Independent booksellers are an endangered species. While their corporate brethren thrive comfortably detached from any one community or place, local stores are slowly thinning out. There’s nothing new to this story.
However, there are still some strong local haunts — Smith Family Bookstore and Tsunami Books to name a couple. Foolscap Books, located at 780 Blair Blvd., also functions as an important hub of activity for the community, especially regarding the poetry scene.
“I’m staying here out of spite to corporate businesses,” Foolscap Books proprietress Marietta Bonaventure said. She opened the store in 1999, after spending some time with the Peace Corps in Africa. Bonaventure, also a singer in the group Son Mela’o, said opening the place was a natural process for her because she came from a family of booksellers. She collected books for a few years before the doors opened.

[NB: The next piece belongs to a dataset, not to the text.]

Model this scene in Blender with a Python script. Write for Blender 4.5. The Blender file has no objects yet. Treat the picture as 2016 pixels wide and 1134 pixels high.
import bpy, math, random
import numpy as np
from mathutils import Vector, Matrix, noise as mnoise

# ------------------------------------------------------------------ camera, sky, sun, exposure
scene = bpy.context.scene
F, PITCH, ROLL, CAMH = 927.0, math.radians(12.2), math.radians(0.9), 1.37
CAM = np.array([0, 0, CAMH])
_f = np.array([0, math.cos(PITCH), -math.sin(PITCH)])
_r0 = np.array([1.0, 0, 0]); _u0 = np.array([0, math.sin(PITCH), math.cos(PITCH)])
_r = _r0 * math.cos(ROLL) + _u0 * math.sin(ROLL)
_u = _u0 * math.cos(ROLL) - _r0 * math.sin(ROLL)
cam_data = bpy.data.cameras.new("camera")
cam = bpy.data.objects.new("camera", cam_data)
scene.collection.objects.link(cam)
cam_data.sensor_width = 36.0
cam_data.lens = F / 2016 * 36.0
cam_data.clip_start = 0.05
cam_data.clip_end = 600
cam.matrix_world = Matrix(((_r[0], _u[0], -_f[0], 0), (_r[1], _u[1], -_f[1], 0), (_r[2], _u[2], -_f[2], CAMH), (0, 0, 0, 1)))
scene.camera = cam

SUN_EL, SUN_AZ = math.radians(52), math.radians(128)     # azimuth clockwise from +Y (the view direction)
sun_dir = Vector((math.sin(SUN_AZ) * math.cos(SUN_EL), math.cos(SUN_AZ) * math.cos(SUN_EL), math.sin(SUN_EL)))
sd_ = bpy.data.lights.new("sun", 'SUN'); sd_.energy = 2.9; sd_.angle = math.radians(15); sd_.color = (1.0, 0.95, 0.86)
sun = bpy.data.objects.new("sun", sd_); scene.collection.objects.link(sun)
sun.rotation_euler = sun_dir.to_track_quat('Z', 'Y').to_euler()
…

Foolscap contains 25,000 books, but doubles as an online bookseller, with an inventory of 10,000 books on its Web site, www.foolscapbooks.com. “Ninety-nine point nine percent of the books are used,” Bonaventure said.
Half of Bonaventure’s business comes from online sales. She said she sells a lot of poetry, philosophy and occult books, but has “a little bit of everything.” The bookstore also accepts trades, and features imports from the countries such as Bali, Nepal, India, Thailand, Morocco and Guatemala.
A wide selection of chapbooks — inexpensive handmade items by local writers and poets — sit close to the entrance. In the past, Foolscap has hosted events featuring belly dancing, fire dancing and jazz. In recent months, poetry has become steeped into the place — five poetry slam rounds have been held. There will be one more slam open to everyone, Feb. 15 at 8 p.m. All participants who sign up between 7:30 p.m. and 8 p.m. will be allowed to read.
The poetry readings, which began in September, are the first Eugene events affiliated with the National Poetry Slam.
A grant from the Lane Arts Council provided the shop with the necessary budget for national affiliation. A four-person team will be selected from playoff rounds featuring the top 25 poets. This team will compete at the August 2003 competition in Chicago.
A panel of five judges, selected at random from 10 volunteers each night, will rate the poets’ work. Sam Rutledge, who has read at previous slams and is also co-host of The Buzz Coffeehouse’s open mic poetry night, said that judging is an automatic process for humans.
“To a degree, people are judgmental about everything,” Rutledge said.
However, he said the subjectivity of the judgments diminishes their seriousness.
Rutledge noted that the crowd gathering at Foolscap is mostly older or middle-aged folks and “people who aren’t in college.” Bonaventure, who has been an organizing force for the slams, said she views the events as “poetry for the masses.”
“The scene is already here. I wouldn’t have done it if there wasn’t a niche for it,” she said.
Rutledge matched these sentiments.
“This is one of the main venues that underground artists can use to show their stuff,” he said.
Regarding poetry’s potential for a fusion of “high-art” with “low-art,” he quoted a line from the band KRS-One: “It’s time for all the scholars to unite with all the players.”
Despite some competitive aspects, both Rutledge and Bonaventure indicated the slam environment remains friendly on the whole.
“I’ve made great friends through poetry,” Bonaventure said.
“We’re addicted,” said Taylor Jane, a Foolscap regular and poet who frequently reads her work at The Buzz open mic night. However, she doesn’t read at slams. “I don’t know if I have enough competitive stick-to-it-ness,” she said. All the slams have been recorded on video and audio thus far. Upon the conclusion of the events, they will be compiled and released through the bookstore. Foolscap’s next big poetry event will be an open mic Valentine’s Day erotic poetry night. Tango band Mood Area 52 will also perform.
Foolscap is open from 10:30 a.m. until 6 p.m., Monday through Saturday.